**Work to be completed:**
Set down the lines that begin at the top of the records and end with the line containing "COL = SC.collection", and drop every picture.

(Entries with scene source code)
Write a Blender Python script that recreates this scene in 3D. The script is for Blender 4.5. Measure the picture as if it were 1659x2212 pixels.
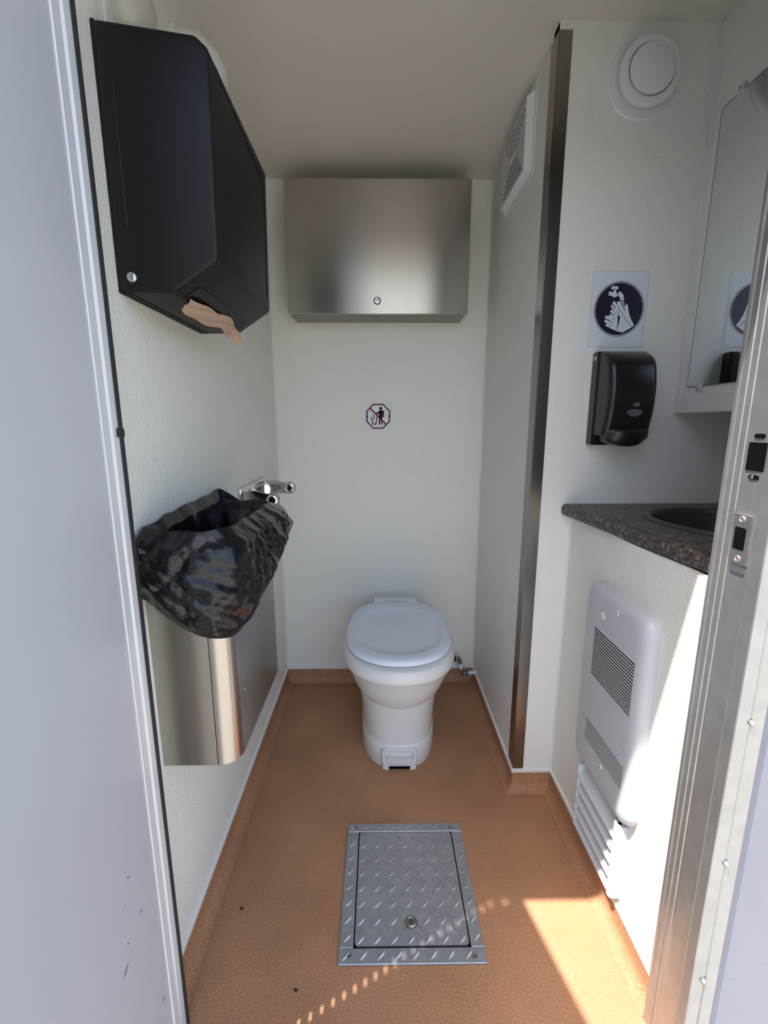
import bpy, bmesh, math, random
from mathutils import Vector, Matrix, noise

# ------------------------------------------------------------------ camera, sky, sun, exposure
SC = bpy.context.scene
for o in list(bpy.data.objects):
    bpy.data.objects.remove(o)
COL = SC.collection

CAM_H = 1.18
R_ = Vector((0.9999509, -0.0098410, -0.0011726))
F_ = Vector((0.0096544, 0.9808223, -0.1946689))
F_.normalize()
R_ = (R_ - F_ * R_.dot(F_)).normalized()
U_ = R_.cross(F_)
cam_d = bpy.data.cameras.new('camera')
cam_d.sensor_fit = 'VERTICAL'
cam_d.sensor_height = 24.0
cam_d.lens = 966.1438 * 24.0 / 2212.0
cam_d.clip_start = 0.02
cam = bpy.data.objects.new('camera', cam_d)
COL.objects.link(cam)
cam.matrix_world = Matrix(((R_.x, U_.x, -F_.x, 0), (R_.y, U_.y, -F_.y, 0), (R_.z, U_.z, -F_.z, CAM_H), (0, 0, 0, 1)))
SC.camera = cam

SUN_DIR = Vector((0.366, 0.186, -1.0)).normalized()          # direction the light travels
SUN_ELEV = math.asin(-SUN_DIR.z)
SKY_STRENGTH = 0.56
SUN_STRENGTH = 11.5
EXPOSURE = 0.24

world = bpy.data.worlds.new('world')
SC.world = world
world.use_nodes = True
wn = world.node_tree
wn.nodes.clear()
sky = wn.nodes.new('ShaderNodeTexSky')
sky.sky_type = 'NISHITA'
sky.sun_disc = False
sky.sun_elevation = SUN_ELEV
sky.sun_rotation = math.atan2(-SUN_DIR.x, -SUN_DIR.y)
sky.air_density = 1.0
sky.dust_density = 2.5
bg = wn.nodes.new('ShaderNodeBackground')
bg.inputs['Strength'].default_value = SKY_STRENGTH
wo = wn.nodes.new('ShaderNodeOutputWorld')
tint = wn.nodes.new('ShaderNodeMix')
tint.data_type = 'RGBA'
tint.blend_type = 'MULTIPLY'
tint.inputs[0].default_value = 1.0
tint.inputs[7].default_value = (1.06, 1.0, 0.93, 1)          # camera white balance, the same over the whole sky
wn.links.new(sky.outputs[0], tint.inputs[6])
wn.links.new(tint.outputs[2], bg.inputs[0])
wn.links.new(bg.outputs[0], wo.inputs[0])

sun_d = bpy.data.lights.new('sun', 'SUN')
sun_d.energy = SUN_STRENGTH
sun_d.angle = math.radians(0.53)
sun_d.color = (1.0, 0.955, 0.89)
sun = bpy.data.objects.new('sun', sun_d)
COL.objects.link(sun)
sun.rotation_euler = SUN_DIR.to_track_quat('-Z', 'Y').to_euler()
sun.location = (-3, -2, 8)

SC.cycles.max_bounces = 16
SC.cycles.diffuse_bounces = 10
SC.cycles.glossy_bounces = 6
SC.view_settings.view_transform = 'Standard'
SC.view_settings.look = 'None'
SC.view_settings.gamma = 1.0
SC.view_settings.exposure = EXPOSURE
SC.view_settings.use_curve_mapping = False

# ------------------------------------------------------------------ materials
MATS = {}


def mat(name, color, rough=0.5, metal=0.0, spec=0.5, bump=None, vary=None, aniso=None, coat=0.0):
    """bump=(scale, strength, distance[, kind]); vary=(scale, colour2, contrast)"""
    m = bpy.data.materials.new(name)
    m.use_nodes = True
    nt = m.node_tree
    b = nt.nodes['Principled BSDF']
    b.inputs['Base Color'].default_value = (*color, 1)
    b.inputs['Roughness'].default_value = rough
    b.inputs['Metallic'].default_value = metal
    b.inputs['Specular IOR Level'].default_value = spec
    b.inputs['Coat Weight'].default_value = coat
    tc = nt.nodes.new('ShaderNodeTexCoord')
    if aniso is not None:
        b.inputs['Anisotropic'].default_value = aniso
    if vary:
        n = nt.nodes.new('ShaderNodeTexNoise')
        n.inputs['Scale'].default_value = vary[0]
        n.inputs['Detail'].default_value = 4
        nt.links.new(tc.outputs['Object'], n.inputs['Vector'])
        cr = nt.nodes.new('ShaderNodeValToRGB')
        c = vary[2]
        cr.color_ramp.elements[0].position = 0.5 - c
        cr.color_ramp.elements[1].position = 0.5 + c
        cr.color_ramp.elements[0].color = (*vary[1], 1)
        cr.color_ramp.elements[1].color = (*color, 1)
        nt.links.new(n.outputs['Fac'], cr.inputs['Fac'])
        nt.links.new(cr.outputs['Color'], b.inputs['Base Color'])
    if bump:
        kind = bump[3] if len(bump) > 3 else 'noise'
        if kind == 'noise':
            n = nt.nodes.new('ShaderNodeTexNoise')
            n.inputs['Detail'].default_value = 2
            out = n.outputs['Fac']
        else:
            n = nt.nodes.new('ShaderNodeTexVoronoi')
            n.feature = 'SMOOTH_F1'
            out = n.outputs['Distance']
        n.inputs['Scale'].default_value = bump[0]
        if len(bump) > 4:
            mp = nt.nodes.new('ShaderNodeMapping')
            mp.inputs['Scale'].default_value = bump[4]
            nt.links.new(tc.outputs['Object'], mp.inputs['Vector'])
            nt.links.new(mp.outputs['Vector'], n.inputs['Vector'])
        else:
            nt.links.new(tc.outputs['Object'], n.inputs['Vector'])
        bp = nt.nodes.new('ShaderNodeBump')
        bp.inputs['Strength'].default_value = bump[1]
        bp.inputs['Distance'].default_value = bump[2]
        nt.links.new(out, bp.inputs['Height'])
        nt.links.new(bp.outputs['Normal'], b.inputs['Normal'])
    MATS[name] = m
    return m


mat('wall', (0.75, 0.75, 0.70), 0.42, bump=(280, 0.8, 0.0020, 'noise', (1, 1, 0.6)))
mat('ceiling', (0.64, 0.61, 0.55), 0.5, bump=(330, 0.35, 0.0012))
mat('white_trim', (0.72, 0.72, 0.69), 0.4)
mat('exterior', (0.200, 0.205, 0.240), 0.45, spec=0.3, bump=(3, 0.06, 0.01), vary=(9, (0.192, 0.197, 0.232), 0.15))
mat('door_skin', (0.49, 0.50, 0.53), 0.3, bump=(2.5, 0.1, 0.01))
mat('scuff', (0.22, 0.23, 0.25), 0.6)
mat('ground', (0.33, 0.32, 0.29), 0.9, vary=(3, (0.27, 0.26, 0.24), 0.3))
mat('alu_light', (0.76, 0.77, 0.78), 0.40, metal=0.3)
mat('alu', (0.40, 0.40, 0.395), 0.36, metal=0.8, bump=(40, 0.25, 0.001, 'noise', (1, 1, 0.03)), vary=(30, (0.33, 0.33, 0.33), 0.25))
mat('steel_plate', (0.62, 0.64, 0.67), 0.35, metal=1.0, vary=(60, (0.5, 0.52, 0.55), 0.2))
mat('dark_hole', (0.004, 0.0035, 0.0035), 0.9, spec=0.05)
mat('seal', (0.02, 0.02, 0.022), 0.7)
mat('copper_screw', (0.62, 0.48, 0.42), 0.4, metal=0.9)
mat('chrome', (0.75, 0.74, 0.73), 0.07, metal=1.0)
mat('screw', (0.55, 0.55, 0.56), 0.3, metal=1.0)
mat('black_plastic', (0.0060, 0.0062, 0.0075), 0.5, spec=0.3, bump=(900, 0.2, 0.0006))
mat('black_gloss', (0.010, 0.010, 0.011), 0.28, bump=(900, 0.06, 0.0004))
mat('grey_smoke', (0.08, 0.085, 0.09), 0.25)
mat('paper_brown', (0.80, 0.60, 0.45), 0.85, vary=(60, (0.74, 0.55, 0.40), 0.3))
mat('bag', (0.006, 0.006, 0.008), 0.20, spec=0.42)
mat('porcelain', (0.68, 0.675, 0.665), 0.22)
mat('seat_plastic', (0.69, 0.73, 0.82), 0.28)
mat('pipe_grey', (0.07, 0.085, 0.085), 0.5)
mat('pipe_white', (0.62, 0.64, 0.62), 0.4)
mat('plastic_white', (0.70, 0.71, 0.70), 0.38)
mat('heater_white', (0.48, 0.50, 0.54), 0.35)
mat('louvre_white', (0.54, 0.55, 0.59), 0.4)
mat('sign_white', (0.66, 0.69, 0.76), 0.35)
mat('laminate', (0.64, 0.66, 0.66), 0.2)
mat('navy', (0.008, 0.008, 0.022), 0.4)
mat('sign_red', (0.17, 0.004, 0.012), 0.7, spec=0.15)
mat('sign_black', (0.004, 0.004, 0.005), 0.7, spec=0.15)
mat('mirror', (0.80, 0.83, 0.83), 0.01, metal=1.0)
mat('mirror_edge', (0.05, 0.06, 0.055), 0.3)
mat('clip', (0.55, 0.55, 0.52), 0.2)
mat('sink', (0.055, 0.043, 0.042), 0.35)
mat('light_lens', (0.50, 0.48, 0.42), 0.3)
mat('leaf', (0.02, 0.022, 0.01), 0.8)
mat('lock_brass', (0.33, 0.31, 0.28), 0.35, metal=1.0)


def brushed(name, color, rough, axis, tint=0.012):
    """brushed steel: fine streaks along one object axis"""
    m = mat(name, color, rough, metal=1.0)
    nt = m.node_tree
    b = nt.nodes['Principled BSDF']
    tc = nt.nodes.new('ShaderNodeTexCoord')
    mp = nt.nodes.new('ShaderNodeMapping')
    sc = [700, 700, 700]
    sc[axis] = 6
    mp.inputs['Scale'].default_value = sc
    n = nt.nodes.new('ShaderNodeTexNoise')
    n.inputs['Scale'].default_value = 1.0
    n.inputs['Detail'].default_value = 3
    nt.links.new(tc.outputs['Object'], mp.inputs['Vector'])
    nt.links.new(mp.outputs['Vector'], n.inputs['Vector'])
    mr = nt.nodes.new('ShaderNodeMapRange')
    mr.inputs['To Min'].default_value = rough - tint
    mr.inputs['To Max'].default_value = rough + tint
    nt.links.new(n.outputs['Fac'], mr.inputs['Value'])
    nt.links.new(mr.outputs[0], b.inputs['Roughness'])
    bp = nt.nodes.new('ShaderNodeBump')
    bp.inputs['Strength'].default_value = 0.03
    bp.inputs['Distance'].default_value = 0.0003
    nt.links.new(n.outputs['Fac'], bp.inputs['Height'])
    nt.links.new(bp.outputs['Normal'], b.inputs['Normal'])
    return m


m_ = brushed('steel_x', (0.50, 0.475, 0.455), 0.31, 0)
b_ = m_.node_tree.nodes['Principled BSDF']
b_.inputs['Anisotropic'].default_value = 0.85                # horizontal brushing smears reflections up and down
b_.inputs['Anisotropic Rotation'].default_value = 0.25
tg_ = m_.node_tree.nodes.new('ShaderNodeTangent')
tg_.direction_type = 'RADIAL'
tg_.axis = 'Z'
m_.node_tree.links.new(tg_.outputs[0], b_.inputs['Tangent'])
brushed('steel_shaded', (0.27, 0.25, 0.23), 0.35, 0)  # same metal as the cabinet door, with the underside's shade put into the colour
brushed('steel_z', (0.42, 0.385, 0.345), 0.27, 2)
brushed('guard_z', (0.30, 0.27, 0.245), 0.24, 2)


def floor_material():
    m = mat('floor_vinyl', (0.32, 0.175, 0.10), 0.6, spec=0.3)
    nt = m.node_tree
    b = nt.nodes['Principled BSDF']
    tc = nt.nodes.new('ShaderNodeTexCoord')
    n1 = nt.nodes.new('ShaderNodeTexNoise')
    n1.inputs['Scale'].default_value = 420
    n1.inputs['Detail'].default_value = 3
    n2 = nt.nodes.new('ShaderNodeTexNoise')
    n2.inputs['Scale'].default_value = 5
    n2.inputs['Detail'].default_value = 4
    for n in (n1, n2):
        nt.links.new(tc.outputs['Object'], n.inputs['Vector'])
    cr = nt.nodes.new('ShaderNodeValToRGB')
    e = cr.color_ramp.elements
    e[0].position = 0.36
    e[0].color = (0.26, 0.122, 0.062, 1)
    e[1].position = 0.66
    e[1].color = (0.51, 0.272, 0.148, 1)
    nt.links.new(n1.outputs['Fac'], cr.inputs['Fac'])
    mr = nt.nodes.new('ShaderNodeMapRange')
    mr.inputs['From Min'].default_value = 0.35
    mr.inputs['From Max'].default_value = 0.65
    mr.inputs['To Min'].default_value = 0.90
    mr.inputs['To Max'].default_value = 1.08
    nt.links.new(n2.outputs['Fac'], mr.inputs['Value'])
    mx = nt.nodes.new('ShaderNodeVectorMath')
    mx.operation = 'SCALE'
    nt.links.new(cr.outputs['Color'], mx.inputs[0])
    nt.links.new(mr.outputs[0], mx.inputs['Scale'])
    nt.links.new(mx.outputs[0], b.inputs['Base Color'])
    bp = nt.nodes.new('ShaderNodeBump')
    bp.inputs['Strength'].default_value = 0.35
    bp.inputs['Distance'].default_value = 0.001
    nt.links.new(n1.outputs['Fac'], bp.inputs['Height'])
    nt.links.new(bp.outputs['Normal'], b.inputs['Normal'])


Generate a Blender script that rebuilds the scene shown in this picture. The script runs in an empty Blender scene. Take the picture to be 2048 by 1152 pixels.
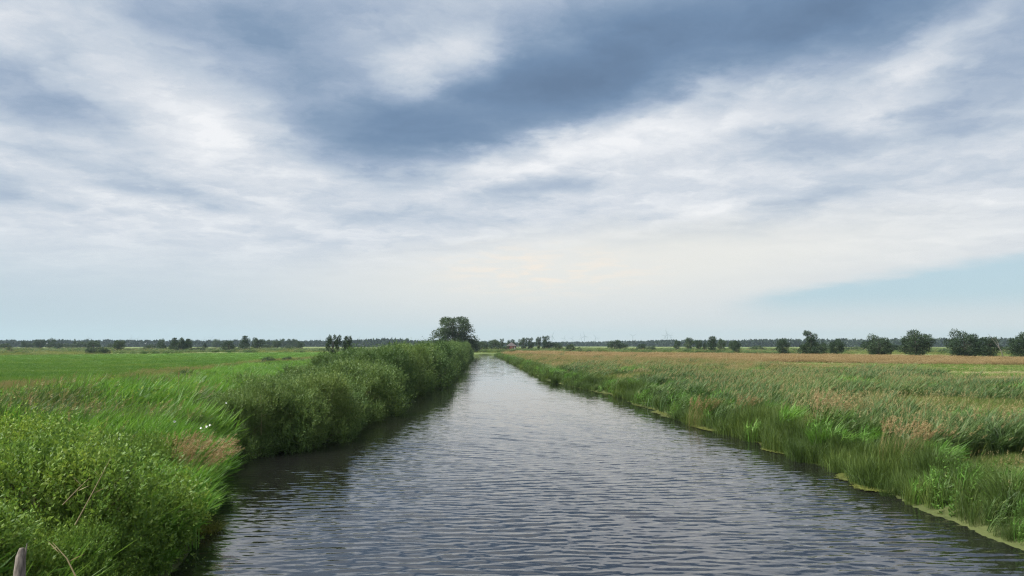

**Answer below:**
Write a Blender Python script that recreates this scene in 3D. The script is for Blender 4.5. Measure the picture as if it were 1659x2212 pixels.
import bpy, bmesh, math, random
from mathutils import Vector, Matrix, noise

# ------------------------------------------------------------------ camera, sky, sun, exposure
SC = bpy.context.scene
for o in list(bpy.data.objects):
    bpy.data.objects.remove(o)
COL = SC.collection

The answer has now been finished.